— Begin —
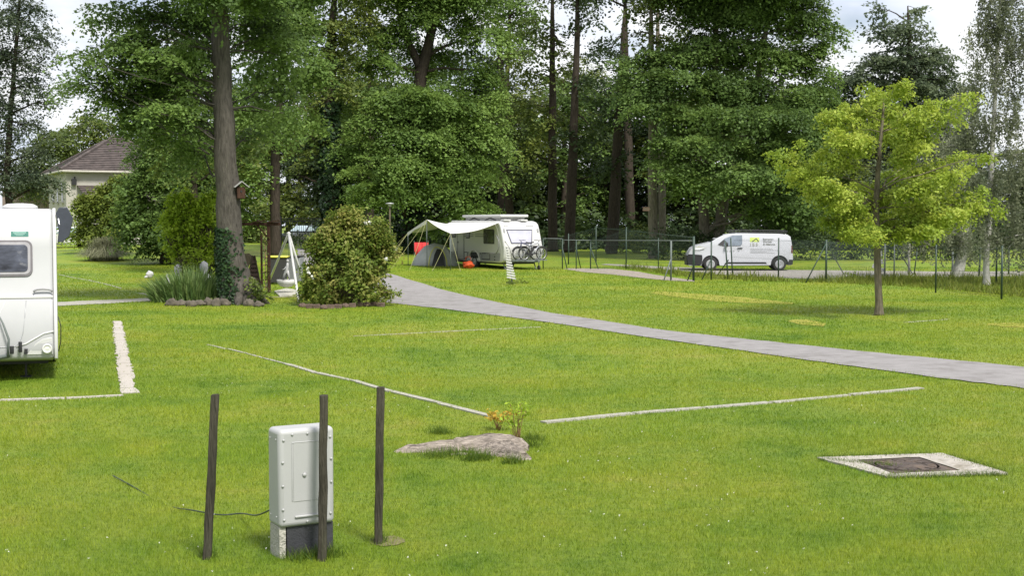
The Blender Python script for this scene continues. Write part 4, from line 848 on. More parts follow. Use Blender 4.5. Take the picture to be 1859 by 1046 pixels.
for p in [(4.36, 4.40), (5.10, 5.14)]: b.prism([(p[0], .44), (p[1], .44), (p[1], 2.14), (p[0], 2.14)], -.02, .006, 'x')
b.build('door_frame', M_CGREY, dd); splate([(5.0, 1.32), (5.06, 1.32), (5.06, 1.42), (5.0, 1.42)], 'handle', M_BLACK, .03, .02, dd)
for z, h_ in ((1.80, .05), (1.68, .07)):
    for a, c in ((2.15, 3.1), (3.3, 3.72), (4.15, 5.3)): splate([(a, z), (c, z), (c, z + h_), (a, z + h_)], 'stripe', M_CGREY, .013, .004)
# swoosh
b = MB(); b.tube([(.0, 1.0 + .0 + 1.05 - 1.05 * math.cos(a) * .62 , 1.28 + .62 * math.sin(a)) if False else (-.002, 1.02 - .52 * math.cos(a), 1.30 + .50 * math.sin(a)) for a in [R(q) for q in range(-80, 85, 12)]], .028, 6); b.tube([(-.002, .93, .82), (-.002, 1.9, .80)], .028, 6); b.build('swoosh', M_CGREY, FC, smooth=True)
splate(rrect(1.45, 2.35, .48, .84, .04), 'locker', M_BLACK, .020, .006); splate(rrect(1.5, 2.3, .53, .79, .03), 'locker_door', M_CGREY, .027, .006); splate(rrect(3.98, 4.32, .48, .86, .04), 'locker', M_BLACK, .020, .006); splate(rrect(4.02, 4.28, .52, .82, .03), 'locker_door', M_CARA, .027, .006)
for yy, zz in ((.9, .62), (.9, .46), (2.45, .76)): splate(rrect(yy, yy + .1, zz, zz + .07, .01), 'vent', M_BLACK, .021, .005)
ar = MB(); ar.tube([(-.02, 3.2 + .66 * math.cos(a), .36 + .60 * math.sin(a)) for a in [R(q) for q in range(0, 181, 12)]], .05, 8); ar.build('wheel_arch', M_CARA, FC, smooth=True)
for x in (.12, W - .12):
    b = MB(); b.tube([(x - .1, 3.2, .33), (x + .1, 3.2, .33)], .33, 28); wt = b.build('wheel', M_RUB, FC, bevel=.03); b = MB(); b.lathe([(.2, 0), (.2, .02), (.14, .03), (.06, .01), (.05, .03)], n=20); s_ = -1 if x < 1 else 1; b.v = [(x + s_ * (.1 + p[2]), 3.2 + p[0], .33 + p[1]) for p in b.v]; b.build('rim', M_CHROME, wt)
    b = MB(); b.prism([(3.2 + .46 * math.cos(a), .36 + .46 * math.sin(a)) for a in [R(q) for q in range(0, 360, 20)]], x - .14, x + .14, 'x') if False else b.box((x, 3.2, .7), (.2, .9, .3)); b.build('wheel_box', M_BLACK, FC)
b = MB(); b.box((W / 2, 3.2, .33), (2.0, 5.4, .12)); b.build('chassis', M_BLACK, FC)
for x, y in ((.25, .35), (W - .25, .35), (.25, 5.8), (W - .25, 5.8)): b = MB(); b.tube([(x, y + .15, .36), (x, y - .1, .0)], .03, 8); b.box((x, y - .1, .012), (.14, .14, .025)); b.build('steady_leg', M_STEEL, FC)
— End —
PROBLEM DESCRIPTION: Copy each line above precisely, dropping the pictures.

ANSWER IN FULL:
The Blender Python script for this scene continues. Write part 4, from line 848 on. More parts follow. Use Blender 4.5. Take the picture to be 1859 by 1046 pixels.
for p in [(4.36, 4.40), (5.10, 5.14)]: b.prism([(p[0], .44), (p[1], .44), (p[1], 2.14), (p[0], 2.14)], -.02, .006, 'x')
b.build('door_frame', M_CGREY, dd); splate([(5.0, 1.32), (5.06, 1.32), (5.06, 1.42), (5.0, 1.42)], 'handle', M_BLACK, .03, .02, dd)
for z, h_ in ((1.80, .05), (1.68, .07)):
    for a, c in ((2.15, 3.1), (3.3, 3.72), (4.15, 5.3)): splate([(a, z), (c, z), (c, z + h_), (a, z + h_)], 'stripe', M_CGREY, .013, .004)
# swoosh
b = MB(); b.tube([(.0, 1.0 + .0 + 1.05 - 1.05 * math.cos(a) * .62 , 1.28 + .62 * math.sin(a)) if False else (-.002, 1.02 - .52 * math.cos(a), 1.30 + .50 * math.sin(a)) for a in [R(q) for q in range(-80, 85, 12)]], .028, 6); b.tube([(-.002, .93, .82), (-.002, 1.9, .80)], .028, 6); b.build('swoosh', M_CGREY, FC, smooth=True)
splate(rrect(1.45, 2.35, .48, .84, .04), 'locker', M_BLACK, .020, .006); splate(rrect(1.5, 2.3, .53, .79, .03), 'locker_door', M_CGREY, .027, .006); splate(rrect(3.98, 4.32, .48, .86, .04), 'locker', M_BLACK, .020, .006); splate(rrect(4.02, 4.28, .52, .82, .03), 'locker_door', M_CARA, .027, .006)
for yy, zz in ((.9, .62), (.9, .46), (2.45, .76)): splate(rrect(yy, yy + .1, zz, zz + .07, .01), 'vent', M_BLACK, .021, .005)
ar = MB(); ar.tube([(-.02, 3.2 + .66 * math.cos(a), .36 + .60 * math.sin(a)) for a in [R(q) for q in range(0, 181, 12)]], .05, 8); ar.build('wheel_arch', M_CARA, FC, smooth=True)
for x in (.12, W - .12):
    b = MB(); b.tube([(x - .1, 3.2, .33), (x + .1, 3.2, .33)], .33, 28); wt = b.build('wheel', M_RUB, FC, bevel=.03); b = MB(); b.lathe([(.2, 0), (.2, .02), (.14, .03), (.06, .01), (.05, .03)], n=20); s_ = -1 if x < 1 else 1; b.v = [(x + s_ * (.1 + p[2]), 3.2 + p[0], .33 + p[1]) for p in b.v]; b.build('rim', M_CHROME, wt)
    b = MB(); b.prism([(3.2 + .46 * math.cos(a), .36 + .46 * math.sin(a)) for a in [R(q) for q in range(0, 360, 20)]], x - .14, x + .14, 'x') if False else b.box((x, 3.2, .7), (.2, .9, .3)); b.build('wheel_box', M_BLACK, FC)
b = MB(); b.box((W / 2, 3.2, .33), (2.0, 5.4, .12)); b.build('chassis', M_BLACK, FC)
for x, y in ((.25, .35), (W - .25, .35), (.25, 5.8), (W - .25, 5.8)): b = MB(); b.tube([(x, y + .15, .36), (x, y - .1, .0)], .03, 8); b.box((x, y - .1, .012), (.14, .14, .025)); b.build('steady_leg', M_STEEL, FC)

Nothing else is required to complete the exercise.